Last year, Xstrata tried unsuccessfully to merge with AngloAmerican in a deal that would have created Australia's biggest coal producer, among other achievements.
In a presentation at the end of last year, Mr Davis told investors not to hold their breath for another company-transforming acquisition.
While it may make bolt-on acquisitions, Xstrata was focusing on making existing assets perform and developing new ones, he said.
All coal from the first Wandoan mine, which will be one of Australia's biggest, could be exported through Gladstone's planned Wiggins Island terminal.
If Wandoan is expanded, under Xstrata's plan to have four mines each producing 25 million tonnes a year there, coal would probably be shipped through Xstrata's planned Port Alma terminal to the north of Gladstone.

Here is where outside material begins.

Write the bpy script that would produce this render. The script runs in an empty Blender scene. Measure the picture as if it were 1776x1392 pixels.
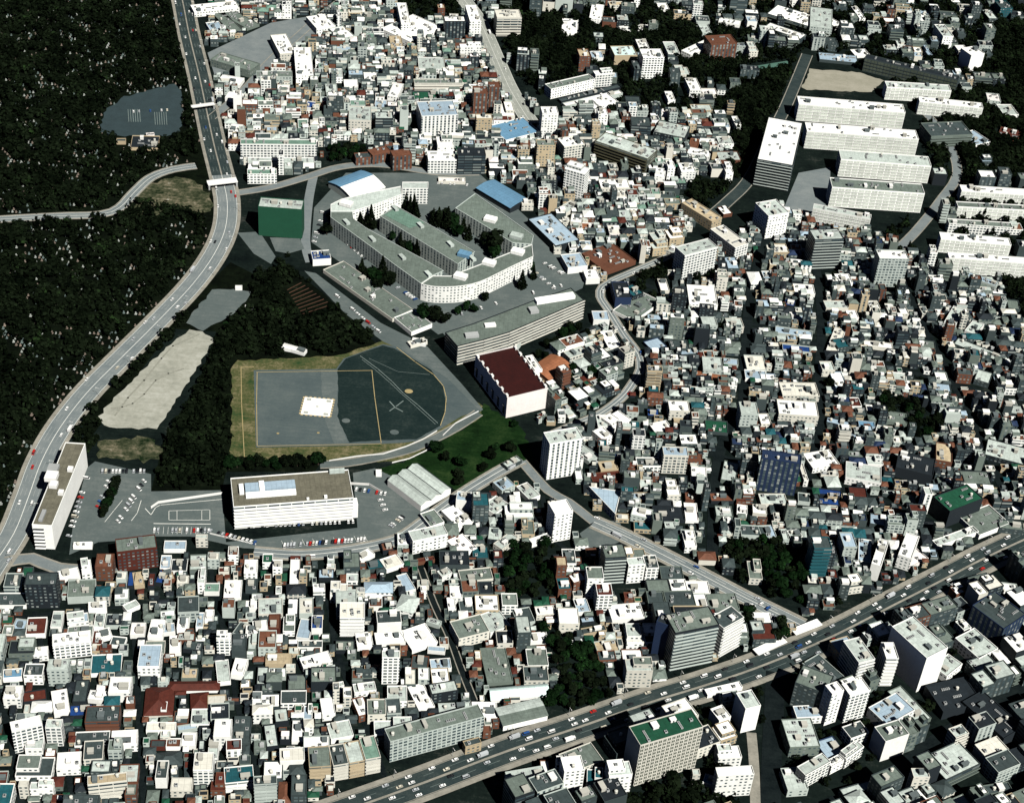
import bpy, math, random, numpy as np
from mathutils import Vector, Matrix
random.seed(7); RNG = np.random.default_rng(7)
sc = bpy.context.scene; COL = sc.collection
# ------------------------------------------------------------------ camera
H, DEP, ROLL, FPX = 890.0, math.radians(38), math.radians(5.2), 2906.0
F_ = Vector((0, math.cos(DEP), -math.sin(DEP)))
R0 = Vector((1, 0, 0)); U0 = Vector((0, math.sin(DEP), math.cos(DEP)))
R_ = R0*math.cos(ROLL) + U0*math.sin(ROLL); U_ = -R0*math.sin(ROLL) + U0*math.cos(ROLL)
cd = bpy.data.cameras.new('camera'); cam = bpy.data.objects.new('camera', cd); COL.objects.link(cam)
M = Matrix((R_, U_, -F_)).transposed().to_4x4(); M.translation = Vector((0, 0, H)); cam.matrix_world = M
cd.sensor_width = 36; cd.lens = FPX/1776*36; cd.clip_start = 5; cd.clip_end = 20000
sc.camera = cam
# ------------------------------------------------------------------ light
SUN_AZ, SUN_EL = math.radians(36), math.radians(48)     # azimuth: to the right of straight behind the camera
sd = Vector((math.sin(SUN_AZ)*math.cos(SUN_EL), -math.cos(SUN_AZ)*math.cos(SUN_EL), math.sin(SUN_EL)))
sl = bpy.data.lights.new('sun', 'SUN'); sl.energy = 5.0; sl.angle = math.radians(0.5); sl.color = (1, 0.985, 0.935)
so = bpy.data.objects.new('sun', sl); COL.objects.link(so); so.rotation_euler = sd.to_track_quat('Z', 'Y').to_euler()
w = bpy.data.worlds.new('World'); sc.world = w; w.use_nodes = True; nt = w.node_tree
sk = nt.nodes.new('ShaderNodeTexSky'); sk.sky_type = 'NISHITA'; sk.sun_disc = False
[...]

Port Alma is being designed to handle 35 million tonnes a year, but could be expanded.
Xstrata owns 75 per cent of the Wandoan leases, with Itochu and Sumitomo owning 12.5 per cent each.
Xstrata says the area could contain between four and 7.7 billion tonnes of coal. About $3bn will be spent building the first mine at Wandoan, which is currently going through the approvals process, and about the same again for infrastructure. Construction is to start next year, with first coal exports in 2014. The three other mines are expected to cost $2bn-$3bn each, with lower infrastructure costs.
The ETS and any resource rent tax could affect the development, Xstrata said.